◆ Source excerpt

....

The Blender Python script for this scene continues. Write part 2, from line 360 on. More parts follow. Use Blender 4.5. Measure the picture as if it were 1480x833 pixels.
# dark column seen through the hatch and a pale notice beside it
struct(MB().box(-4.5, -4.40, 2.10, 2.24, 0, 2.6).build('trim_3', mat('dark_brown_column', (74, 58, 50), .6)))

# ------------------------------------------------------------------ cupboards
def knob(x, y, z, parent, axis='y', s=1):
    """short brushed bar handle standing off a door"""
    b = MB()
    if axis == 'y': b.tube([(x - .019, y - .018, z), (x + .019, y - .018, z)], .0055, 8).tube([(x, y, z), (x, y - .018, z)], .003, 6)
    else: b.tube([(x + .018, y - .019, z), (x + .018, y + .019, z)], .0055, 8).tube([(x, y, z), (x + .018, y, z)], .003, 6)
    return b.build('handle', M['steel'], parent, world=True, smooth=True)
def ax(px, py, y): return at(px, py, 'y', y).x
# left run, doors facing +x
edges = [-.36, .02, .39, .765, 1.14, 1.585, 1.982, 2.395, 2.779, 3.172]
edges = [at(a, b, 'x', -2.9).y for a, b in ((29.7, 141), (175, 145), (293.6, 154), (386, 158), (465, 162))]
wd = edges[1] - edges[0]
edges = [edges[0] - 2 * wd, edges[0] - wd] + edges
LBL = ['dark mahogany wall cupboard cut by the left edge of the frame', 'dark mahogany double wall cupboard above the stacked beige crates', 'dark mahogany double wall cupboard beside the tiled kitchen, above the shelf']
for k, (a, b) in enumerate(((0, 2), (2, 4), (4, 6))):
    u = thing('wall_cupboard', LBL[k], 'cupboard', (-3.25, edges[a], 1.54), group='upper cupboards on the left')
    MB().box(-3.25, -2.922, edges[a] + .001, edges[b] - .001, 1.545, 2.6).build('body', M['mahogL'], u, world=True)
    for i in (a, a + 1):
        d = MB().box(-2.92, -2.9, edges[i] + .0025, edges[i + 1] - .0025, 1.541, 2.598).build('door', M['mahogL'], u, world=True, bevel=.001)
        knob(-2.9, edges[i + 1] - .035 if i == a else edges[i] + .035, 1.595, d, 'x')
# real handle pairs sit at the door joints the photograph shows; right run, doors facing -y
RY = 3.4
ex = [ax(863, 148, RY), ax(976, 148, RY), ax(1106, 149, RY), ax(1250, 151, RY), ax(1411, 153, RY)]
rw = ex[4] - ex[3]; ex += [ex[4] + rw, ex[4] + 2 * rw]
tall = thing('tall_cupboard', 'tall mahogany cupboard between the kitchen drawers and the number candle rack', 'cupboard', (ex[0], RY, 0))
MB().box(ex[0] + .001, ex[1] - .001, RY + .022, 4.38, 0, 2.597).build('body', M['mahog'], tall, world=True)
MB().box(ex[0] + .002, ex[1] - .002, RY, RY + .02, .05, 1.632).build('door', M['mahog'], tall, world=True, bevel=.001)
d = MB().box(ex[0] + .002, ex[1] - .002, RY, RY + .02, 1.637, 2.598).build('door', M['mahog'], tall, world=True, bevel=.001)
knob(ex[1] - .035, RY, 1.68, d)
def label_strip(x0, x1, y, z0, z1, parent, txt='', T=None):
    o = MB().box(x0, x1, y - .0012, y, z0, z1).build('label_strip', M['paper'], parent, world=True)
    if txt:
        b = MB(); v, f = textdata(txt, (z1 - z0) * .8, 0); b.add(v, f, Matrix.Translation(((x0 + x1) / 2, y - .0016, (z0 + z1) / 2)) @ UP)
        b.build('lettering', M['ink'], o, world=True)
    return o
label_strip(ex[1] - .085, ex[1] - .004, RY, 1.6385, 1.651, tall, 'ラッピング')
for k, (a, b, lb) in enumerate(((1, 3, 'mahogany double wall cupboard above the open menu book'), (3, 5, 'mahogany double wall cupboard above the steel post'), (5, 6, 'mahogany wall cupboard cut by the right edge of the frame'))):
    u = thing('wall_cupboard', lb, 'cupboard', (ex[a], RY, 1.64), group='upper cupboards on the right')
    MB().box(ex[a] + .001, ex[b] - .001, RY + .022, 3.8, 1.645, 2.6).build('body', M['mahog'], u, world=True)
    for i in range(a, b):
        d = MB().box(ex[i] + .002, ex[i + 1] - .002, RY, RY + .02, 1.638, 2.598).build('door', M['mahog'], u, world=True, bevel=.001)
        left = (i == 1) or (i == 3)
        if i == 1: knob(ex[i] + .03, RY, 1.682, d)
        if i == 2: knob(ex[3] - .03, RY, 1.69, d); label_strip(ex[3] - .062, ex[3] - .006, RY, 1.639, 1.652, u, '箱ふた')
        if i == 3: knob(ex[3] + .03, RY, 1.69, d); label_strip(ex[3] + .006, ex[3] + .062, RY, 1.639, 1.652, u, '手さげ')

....

◆ Work required
Within the listing above, locate the line containing "for i in (a, a" and the line containing "d = MB().box(-2.92, -2.9, edges[i]". Reproduce those two lines and all lines between them exactly, with nothing added.

◆ Answer for the task
    for i in (a, a + 1):
        d = MB().box(-2.92, -2.9, edges[i] + .0025, edges[i + 1] - .0025, 1.541, 2.598).build('door', M['mahogL'], u, world=True, bevel=.001)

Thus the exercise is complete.